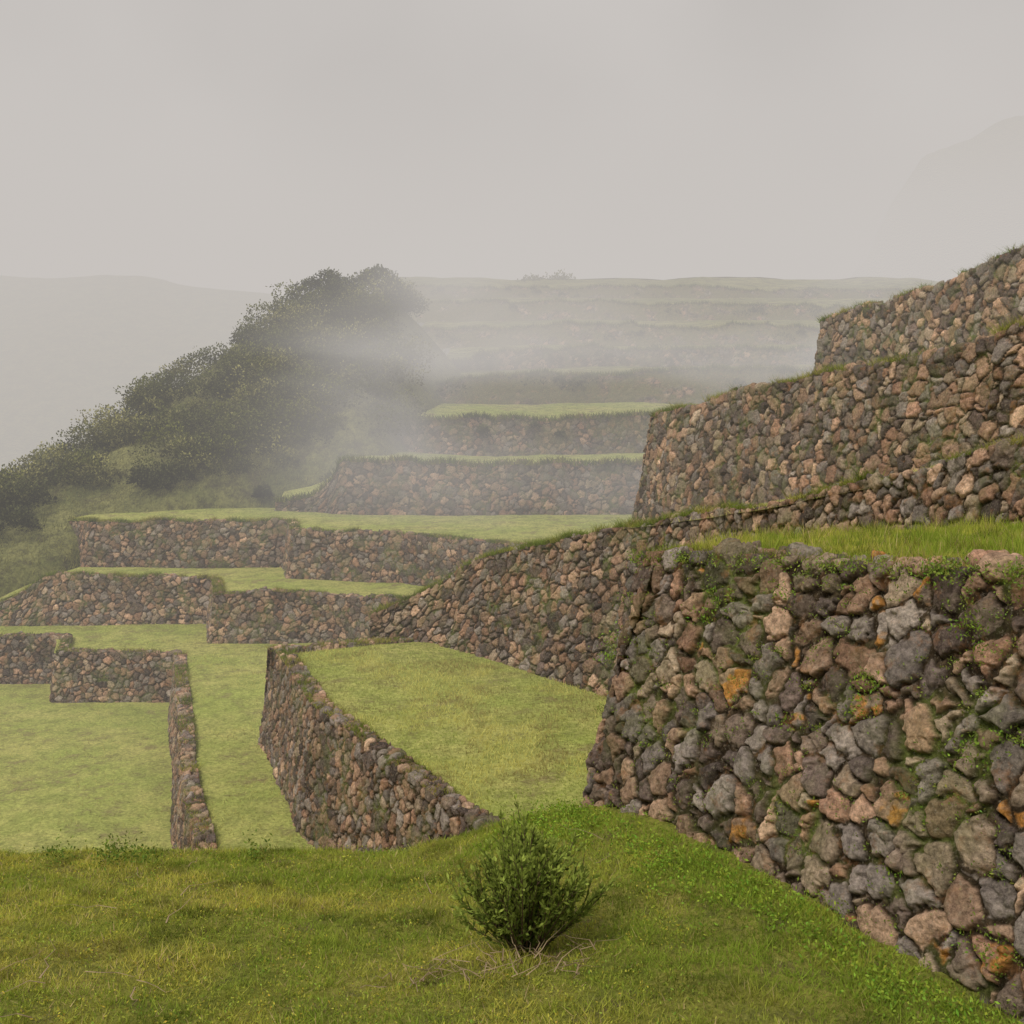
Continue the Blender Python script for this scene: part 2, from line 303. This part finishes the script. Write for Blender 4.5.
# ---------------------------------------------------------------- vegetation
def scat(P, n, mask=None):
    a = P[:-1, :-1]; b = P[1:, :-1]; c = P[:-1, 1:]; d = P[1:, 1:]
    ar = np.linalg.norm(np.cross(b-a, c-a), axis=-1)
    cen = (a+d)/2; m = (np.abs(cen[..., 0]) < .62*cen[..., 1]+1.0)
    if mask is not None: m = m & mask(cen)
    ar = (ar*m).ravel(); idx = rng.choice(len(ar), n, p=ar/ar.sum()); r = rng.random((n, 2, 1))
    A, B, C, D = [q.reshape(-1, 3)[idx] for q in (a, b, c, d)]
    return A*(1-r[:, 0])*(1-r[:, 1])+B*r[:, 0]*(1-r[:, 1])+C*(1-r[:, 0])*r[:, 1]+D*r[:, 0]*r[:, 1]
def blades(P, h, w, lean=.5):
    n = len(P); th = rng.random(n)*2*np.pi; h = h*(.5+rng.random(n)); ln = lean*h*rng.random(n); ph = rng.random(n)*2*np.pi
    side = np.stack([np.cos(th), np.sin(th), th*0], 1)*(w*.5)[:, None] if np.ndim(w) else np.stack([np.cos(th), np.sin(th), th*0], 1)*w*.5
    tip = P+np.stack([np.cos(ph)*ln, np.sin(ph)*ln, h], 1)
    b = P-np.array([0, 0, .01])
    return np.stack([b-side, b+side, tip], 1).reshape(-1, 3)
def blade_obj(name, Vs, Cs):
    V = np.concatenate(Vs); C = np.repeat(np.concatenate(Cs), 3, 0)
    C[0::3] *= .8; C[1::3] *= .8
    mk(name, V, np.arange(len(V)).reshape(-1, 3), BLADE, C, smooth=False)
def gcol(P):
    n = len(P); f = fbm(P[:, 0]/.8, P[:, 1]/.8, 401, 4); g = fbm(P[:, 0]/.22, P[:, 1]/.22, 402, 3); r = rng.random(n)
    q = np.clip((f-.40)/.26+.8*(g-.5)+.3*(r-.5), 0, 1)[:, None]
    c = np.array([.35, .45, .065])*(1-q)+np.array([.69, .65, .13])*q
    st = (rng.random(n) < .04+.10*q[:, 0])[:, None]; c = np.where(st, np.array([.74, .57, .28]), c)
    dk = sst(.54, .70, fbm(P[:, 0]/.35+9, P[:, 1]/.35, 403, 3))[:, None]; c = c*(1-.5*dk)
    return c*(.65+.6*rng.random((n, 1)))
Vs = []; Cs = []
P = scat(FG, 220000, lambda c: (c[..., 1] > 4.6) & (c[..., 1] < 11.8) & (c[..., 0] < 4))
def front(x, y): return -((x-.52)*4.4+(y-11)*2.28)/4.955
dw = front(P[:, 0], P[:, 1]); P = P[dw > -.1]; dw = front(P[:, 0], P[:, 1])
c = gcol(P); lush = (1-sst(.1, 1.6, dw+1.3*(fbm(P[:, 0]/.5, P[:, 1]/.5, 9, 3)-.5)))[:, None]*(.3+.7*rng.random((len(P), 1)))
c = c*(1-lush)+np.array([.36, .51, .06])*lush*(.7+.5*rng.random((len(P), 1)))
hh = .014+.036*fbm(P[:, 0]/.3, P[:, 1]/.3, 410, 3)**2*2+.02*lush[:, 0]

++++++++

Instruction:
From the first line of the listing above, repeat every line through the one holding "V = np.concatenate(Vs);". Both ends count, and pictures stay out.

Exercise output:
Continue the Blender Python script for this scene: part 2, from line 303. This part finishes the script. Write for Blender 4.5.
# ---------------------------------------------------------------- vegetation
def scat(P, n, mask=None):
    a = P[:-1, :-1]; b = P[1:, :-1]; c = P[:-1, 1:]; d = P[1:, 1:]
    ar = np.linalg.norm(np.cross(b-a, c-a), axis=-1)
    cen = (a+d)/2; m = (np.abs(cen[..., 0]) < .62*cen[..., 1]+1.0)
    if mask is not None: m = m & mask(cen)
    ar = (ar*m).ravel(); idx = rng.choice(len(ar), n, p=ar/ar.sum()); r = rng.random((n, 2, 1))
    A, B, C, D = [q.reshape(-1, 3)[idx] for q in (a, b, c, d)]
    return A*(1-r[:, 0])*(1-r[:, 1])+B*r[:, 0]*(1-r[:, 1])+C*(1-r[:, 0])*r[:, 1]+D*r[:, 0]*r[:, 1]
def blades(P, h, w, lean=.5):
    n = len(P); th = rng.random(n)*2*np.pi; h = h*(.5+rng.random(n)); ln = lean*h*rng.random(n); ph = rng.random(n)*2*np.pi
    side = np.stack([np.cos(th), np.sin(th), th*0], 1)*(w*.5)[:, None] if np.ndim(w) else np.stack([np.cos(th), np.sin(th), th*0], 1)*w*.5
    tip = P+np.stack([np.cos(ph)*ln, np.sin(ph)*ln, h], 1)
    b = P-np.array([0, 0, .01])
    return np.stack([b-side, b+side, tip], 1).reshape(-1, 3)
def blade_obj(name, Vs, Cs):
    V = np.concatenate(Vs); C = np.repeat(np.concatenate(Cs), 3, 0)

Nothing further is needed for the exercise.